Tax fatigue, the experts shout. Vindication!, Tim Eyman screams.
Maybe.
But, there’s a louder — if more predictable — lesson that we continue to ignore.
Washington doesn’t vote.
Yes, 51 percent of state voters approved I-960, an anti-tax measure which seems likely to handicap state government as severely as I-695 did to local governments a decade ago.
Yes, Roads and Transit went down in flames — over 55 percent of voters rejected it.
But, please. Less than 50 percent of us voted. Washington’s residents are feeling overtaxed? The residents?
I had a math teacher once who told me that there were three types of people in this world: Those who could count, and those who couldn’t.
Conclusions like that remind me that Mr. Robertson was right.
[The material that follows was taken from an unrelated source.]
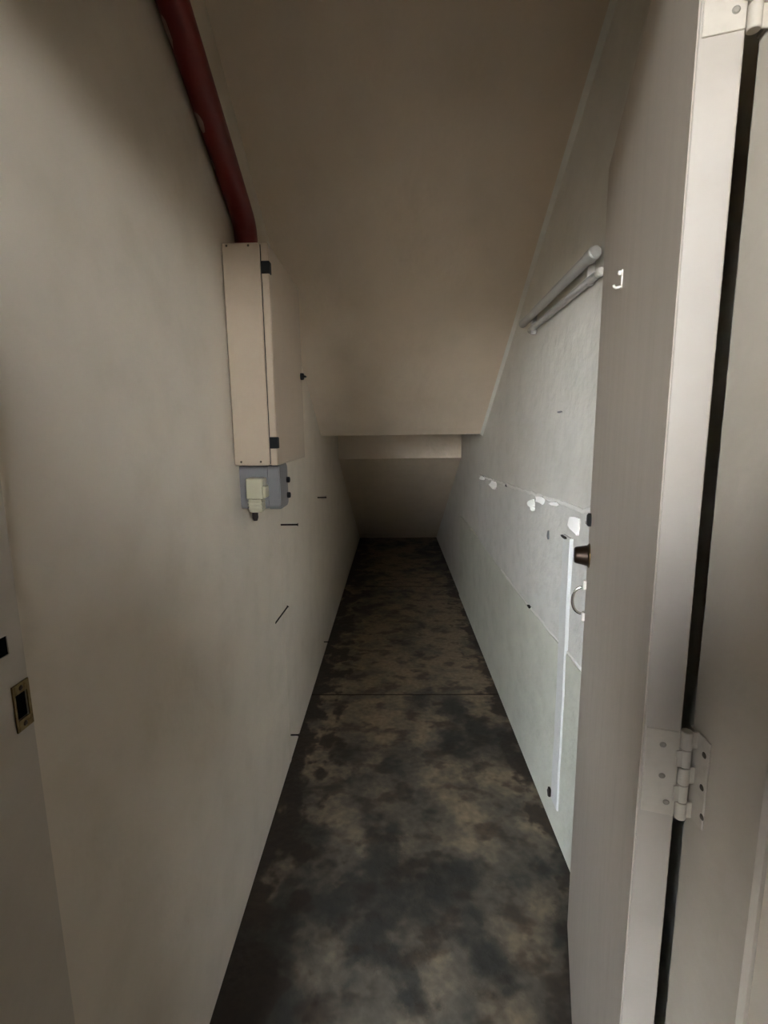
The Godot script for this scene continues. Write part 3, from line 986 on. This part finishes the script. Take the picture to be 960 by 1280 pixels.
func build_person() -> void:
	var who := thing("person", "person in dark shirt and trousers standing before the doorway, holding up a phone", "person", WHO)
	M.skin = plain("skin", Color(0.62, 0.46, 0.37), 0.55)
	M.shirt = plain("dark cotton shirt", Color(0.20, 0.21, 0.23), 0.9)
	M.trousers = plain("dark trousers", Color(0.15, 0.15, 0.17), 0.9)
	M.hair = plain("dark hair", Color(0.06, 0.05, 0.045), 0.6)
	var torso := []
	var legs := []
	var arms := []
	# d is towards the door
	torso += [[J(0, 1.02, 0.0), J(0, 1.16, 0.005), 0.105, 0.112], [J(-0.06, 1.04, 0.0), J(-0.075, 1.34, 0.0), 0.095, 0.105], [J(0.06, 1.04, 0.0), J(0.075, 1.34, 0.0), 0.095, 0.105], [J(-0.165, 1.395, 0.0), J(0.165, 1.395, 0.0), 0.062, 0.062]]
	for s in [-1.0, 1.0]:
		var sh := J(s * 0.185, 1.385, 0.0)
		var el := J(s * 0.225, 1.13, 0.13)
		var wr := J(s * 0.085 - 0.03, 1.335, 0.335)
		arms.append([sh, el, 0.052, 0.041, wr, s])
		legs += [[J(s * 0.085, 0.92, -0.01), J(s * 0.095, 0.50, 0.015), 0.085, 0.058], [J(s * 0.095, 0.50, 0.015), J(s * 0.10, 0.09, -0.02), 0.057, 0.042]]
	legs.append([J(-0.075, 0.97, 0.0), J(0.075, 0.97, 0.0), 0.105, 0.105])
	# body: head, neck, trunk and limbs in one skin
	var all := [[J(0, 1.40, -0.005), J(0, 1.50, 0.015), 0.058, 0.053], [J(0, 1.565, 0.02), J(0, 1.63, 0.005), 0.070, 0.078], [J(0, 1.515, 0.055), J(0, 1.575, 0.045), 0.036, 0.056], [J(0, 1.59, 0.100), J(0, 1.565, 0.112), 0.011, 0.014], [J(-0.078, 1.585, 0.0), J(-0.08, 1.60, -0.005), 0.014, 0.016], [J(0.078, 1.585, 0.0), J(0.08, 1.60, -0.005), 0.014, 0.016], [J(-0.02, 1.538, 0.094), J(0.02, 1.538, 0.094), 0.009, 0.009]]
	for q in torso + legs:
		all.append([q[0], q[1], q[2] - 0.006, q[3] - 0.006])
	for a in arms:
		all.append([a[0], a[1], a[2] - 0.004, a[3] - 0.002])
		all.append([a[1], a[4], 0.040, 0.027])
	var st := begin()
	skin(st, all, 0.014, 0.05)
	for a in arms:
		hand(st, a[4], a[5])
	obj("body", st, M.skin, who)
	st = begin()
	var shirt := torso.duplicate()
	shirt.append([J(-0.07, 0.93, 0.0), J(0.07, 0.93, 0.0), 0.118, 0.118])
	for a in arms:
		shirt.append([a[0], a[0].lerp(a[1], 0.72), a[2] + 0.008, a[3] + 0.014])
	skin(st, shirt, 0.016, 0.05)
	obj("shirt", st, M.shirt, who)
	st = begin()
	var trousers := []
	for q in legs:
		trousers.append([q[0], q[1], q[2] + 0.006, q[3] + 0.014])
	skin(st, trousers, 0.016, 0.045)
	obj("trousers", st, M.trousers, who)
	st = begin()
	skin(st, [[J(0, 1.60, -0.012), J(0, 1.645, 0.0), 0.084, 0.080], [J(0, 1.67, 0.03), J(0, 1.672, 0.05), 0.045, 0.04], [J(0, 1.54, -0.04), J(0, 1.58, -0.03), 0.050, 0.062]], 0.012, 0.03)
	obj("hair", st, M.hair, who)
	for s in [-1.0, 1.0]:
		st = begin()
		skin(st, [[J(s * 0.10, 0.045, -0.05), J(s * 0.11, 0.04, 0.13), 0.045, 0.038], [J(s * 0.10, 0.09, -0.03), J(s * 0.10, 0.05, 0.0), 0.045, 0.045]], 0.012, 0.03)
		obj("shoe", st, M.black, who)
	settle(who)
	var ph := thing("phone", "slim dark phone held upright in the hands of the standing person", "phone", P(0, 1.36, -0.016))
	box("case", P(-0.036, 1.315, -0.0135), P(0.036, 1.468, -0.0195), 0.0029, M.black, ph)
	st = begin()
	lathe(st, [[0.0, 0.0], [0.006, 0.0], [0.006, 0.0014], [0.0, 0.0014]], P(0, 1.45, -0.0135), P(0, 0, 1), 16)
	obj("lens_ring", st, M.screw, ph)
	settle(ph)

# a hand that holds the phone's edge: palm beside and behind it, four fingers round the back, thumb on the screen side
func hand(st: SurfaceTool, wrist: Vector3, s: float) -> void:
	var edge := s * 0.048
	var palm := P(edge + s * 0.012, 1.375, -0.034)
	var bones := [[wrist, palm, 0.024, 0.018], [palm, P(edge + s * 0.008, 1.41, -0.026), 0.019, 0.014], [palm, P(edge + s * 0.012, 1.35, -0.03), 0.019, 0.016]]
	skin(st, bones, 0.006, 0.016)
	for k in 4:
		var h := 1.345 + k * 0.0225
		var l: float = [0.8, 1.0, 1.05, 0.95][k]
		var f0 := P(edge + s * 0.012, h, -0.024)
		var f1 := P(edge + s * 0.004, h + 0.004, -0.0015)
		var f2 := P(edge - s * 0.022 * l, h + 0.006, -0.0015)
		var f3 := P(edge - s * 0.038 * l, h + 0.007, -0.0025)
		skin(st, [[palm, f0, 0.0105, 0.0095], [f0, f1, 0.0092, 0.0085], [f1, f2, 0.0085, 0.0078], [f2, f3, 0.0078, 0.007]], 0.004, 0.004)
	var t0 := P(edge + s * 0.008, 1.372, -0.040)
	skin(st, [[palm, t0, 0.013, 0.011], [t0, P(edge - s * 0.012, 1.392, -0.0335), 0.011, 0.0095], [P(edge - s * 0.012, 1.392, -0.0335), P(edge - s * 0.032, 1.405, -0.0305), 0.0095, 0.008]], 0.004, 0.005)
Across the state, turnout was a paltry 49.5 percent.
In Snohomish County, turnout edged just over 50 percent. Like, just. It took more than a week of counting stray absentee ballots before turnout dragged itself to 50.51 percent.
In King County, turnout was a miserable 48 percent.
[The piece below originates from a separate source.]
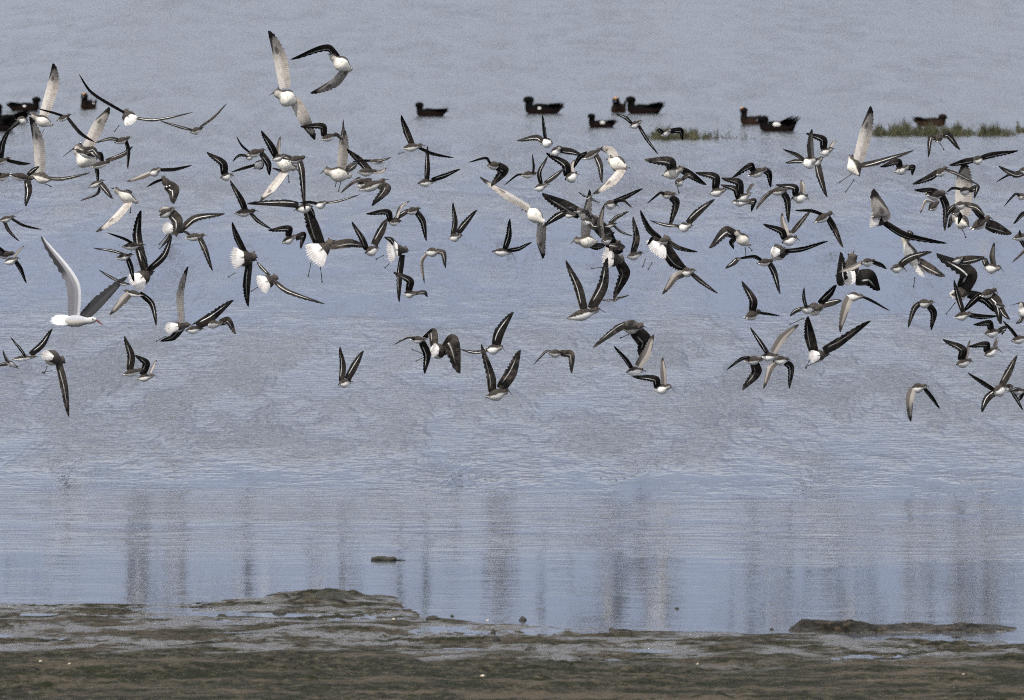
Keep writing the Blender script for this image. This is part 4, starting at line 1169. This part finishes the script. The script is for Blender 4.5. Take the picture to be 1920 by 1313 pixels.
def make_duck(px, ywl, length_px, head_h, yaw, label, neck=1.0, forehead=False, patch=0, mat=None, tail_up=0.0, headless=False, scale=None):
    """yaw 0 = facing left in the picture, 90 = facing the camera"""
    mat = mat or M_DUCK
    c = ground(px, ywl)
    s = c.y / F_PX
    L = 0.44
    y = math.radians(yaw)
    fw = Vector((-math.cos(y), -math.sin(y), 0))
    if scale: L *= scale
    sd = Vector((fw.y, -fw.x, 0)); up = Vector((0, 0, 1))
    g = Geo()
    # one skin from tail over the body and breast, up the neck to the head
    hx = 0.30
    st = [(-0.56, 0.20 + tail_up, 0.012, 0.006), (-0.46, 0.165 + tail_up * 0.6, 0.07, 0.04), (-0.36, 0.125, 0.125, 0.10), (-0.2, 0.095, 0.175, 0.165), (0.0, 0.085, 0.195, 0.195),
          (0.16, 0.09, 0.185, 0.195), (0.28, 0.115, 0.155, 0.165), (0.35, 0.16, 0.115, 0.125)]
    hh = head_h * s / L * 1.0
    nk = [(0.36, 0.15 + (hh - 0.15) * 0.30, 0.098, 0.105), (0.345, 0.15 + (hh - 0.15) * 0.55, 0.092, 0.10)]
    cs, rad = [], []
    for a, b, rw, rh in st + nk:
        cs.append(fw * a * L + up * b * L); rad.append((rw * L, rh * L))
    n = len(cs)
    rows = []
    for i in range(n):
        d = (cs[min(i + 1, n - 1)] - cs[max(i - 1, 0)]).normalized()
        u2 = rot_to(up if i < len(st) - 1 else -fw + up * 0.2, d)
        rows.append([cs[i] + (sd * math.cos(t * math.pi / 8) * rad[i][0] + u2 * math.sin(t * math.pi / 8) * rad[i][1]) for t in range(16)])
    # head: rounded end of the same skin
    hc = fw * 0.37 * L + up * (hh - 0.085) * L
    for (fy, rr) in ((-0.075, 0.105), (-0.03, 0.122), (0.02, 0.120), (0.06, 0.090), (0.085, 0.04)):
        rows.append([hc + up * fy * L + (sd * math.cos(t * math.pi / 8) * rr * 0.85 - fw * math.sin(t * math.pi / 8) * rr * 1.15) * L for t in range(16)])
    g.grid(rows, 0, None, close=True)
    g.add([cs[0] - fw * 0.02 * L] + rows[0], [(0, (j + 1) % 16 + 1, j + 1) for j in range(16)])
    g.add([hc + up * 0.09 * L] + rows[-1], [(0, j + 1, (j + 1) % 16 + 1) for j in range(16)])
    o = g.obj("duck", [mat], loc=Vector((c.x, c.y, -0.01)))
    tag(o, label, "duck", "ducks resting on the water")
    g = Geo()
    b0 = hc + fw * 0.075 * L - up * 0.012 * L
    blob(g, b0 + fw * 0.05 * L - up * 0.012 * L, (fw, sd, up), (0.055 * L, 0.030 * L, 0.020 * L), 0, 7, 8)
    g.obj("bill", [M_DBILL], o)
    # ragged wing tips and tail feathers
    rg = random.Random(int(px))
    for sg in (-1, 1):
        g = Geo()
        for q in range(7):
            a0 = fw * (0.06 - 0.05 * q) * L + sd * sg * 0.135 * L + up * (0.17 - 0.006 * q) * L
            e = fw * (-0.36 - 0.035 * q - rg.uniform(0, 0.06)) * L + sd * sg * 0.07 * L + up * (0.22 + rg.uniform(0.0, 0.09) + tail_up * 0.8) * L
            w_ = sd * sg * 0.02 * L + up * 0.028 * L
            m_ = a0.lerp(e, 0.55) + up * 0.012 * L
            g.add([a0 + w_, a0 - w_, m_ - w_ * 0.9, m_ + w_ * 0.9, e], [(0, 1, 2, 3), (3, 2, 4)])
            g.add([p_ + sd * sg * 0.008 * L for p_ in (a0 + w_, a0 - w_, m_ - w_ * 0.9, m_ + w_ * 0.9, e)], [(0, 1, 2, 3), (3, 2, 4)])
        g.obj("wing", [mat], o)
    if patch:
        g = Geo()
        sg = 1 if (sd.y < 0) else -1
        blob(g, fw * (0.10 if patch == 1 else 0.02) * L + sd * sg * 0.15 * L + up * (0.10 + 0.05 * patch) * L, (fw, sd, up), (0.062 * L * patch, 0.034 * L, 0.048 * L * patch), 0, 7, 10)
        tag(g.obj("wing_patch", [M_DWHITE], o), "white wing patch")
    if forehead:
        g = Geo()
        blob(g, hc + fw * 0.055 * L + up * 0.045 * L, (fw, sd, up), (0.065 * L, 0.05 * L, 0.055 * L), 0, 7, 10)
        tag(g.obj("forehead", [M_CREAM], o), "cream yellow forehead")
    for sg in (-1, 1):
        g = Geo()
        blob(g, hc + sd * sg * 0.083 * L + fw * 0.03 * L + up * 0.01 * L, (fw, sd, up), (0.012 * L, 0.008 * L, 0.012 * L), 0, 5, 6)
        g.obj("eye", [M_EYE], o)
    return o


make_duck(808, 218, 60, 28, 8, "small dark duck swimming alone, leftmost of the ducks right of the two high white waders", scale=0.80, patch=0)
make_duck(1018, 213, 82, 34, 4, "dark duck with round black head and small white flank patch, far row middle", patch=1)
make_duck(1160, 210, 42, 30, 78, "duck with a yellow forehead facing the viewer, in front of a long dark one", forehead=True, mat=M_DUCKB, scale=0.95)
make_duck(1208, 213, 66, 34, 2, "long dark duck with its neck upright, right behind the duck that faces the viewer", scale=0.95, tail_up=0.05)
make_duck(1128, 239, 48, 28, 20, "dark duck with a white breast patch, nearer than the pair behind it", patch=1.6, scale=0.72)
make_duck(1412, 233, 32, 34, 35, "duck with a yellow forehead, left of the one with the large white patch", forehead=True, mat=M_DUCKB, scale=0.80)
make_duck(1458, 246, 68, 30, -5, "dark duck with a large white wing patch and raised tail feathers, rightmost on open water", patch=1.7, scale=0.95, tail_up=0.16)
make_duck(1745, 236, 52, 24, 170, "brown duck sitting in the long grass strip at the upper right", mat=M_DUCKB, scale=0.8)
make_duck(166, 204, 42, 32, 75, "duck with a yellow forehead facing the viewer, at the upper left", forehead=True, patch=1.2, mat=M_DUCKB, scale=0.9)
make_duck(46, 208, 48, 28, 176, "brownish duck with a pale flank, right one of the dark cluster at the left edge", patch=1.1, scale=0.85)
make_duck(20, 232, 44, 40, 20, "black duck with raised feathers in the dark cluster at the left edge", tail_up=0.14, scale=0.9)
make_duck(-2, 246, 44, 50, 40, "black duck cut by the left edge of the frame", tail_up=0.2, scale=0.9)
Before anybody rushes to grand conclusions about “Washington’s residents” feeling overtaxed or anything else, then, let’s re-examine the evidence:
About 25 percent of registered voters rejected I-960.
A landslide 27 percent rejected Roads and Transit.
The messages I’m learning don’t include any sweeping conclusions about the electorate’s feeling on taxes, or candidates, or even on mass transit.
My conclusions are broader and simpler. To my friends in the media, let me propose these alternative messages:
¿ Washington does not much care; and
¿ Washington cannot really be bothered;
Obviously, we are all — voters or otherwise — bound to the anti-tax results from November’s election. (That’s mostly obvious, at least. With Eyman involved, there’s no telling what the Supreme Court might say.) Being bound by the decisions of those who care enough to return a ballot that has been mailed to them is, I whole-heartedly agree, a good thing.
But, I write for a newspaper. And I love to draw conclusions.
Fortunately, I’m in the first of Mr. Robertson’s categories: I can count. Also, when I draw conclusions, I like to draw the right ones.
Overtaxed? Hardly. Shamefully apathetic? Now we’re talking.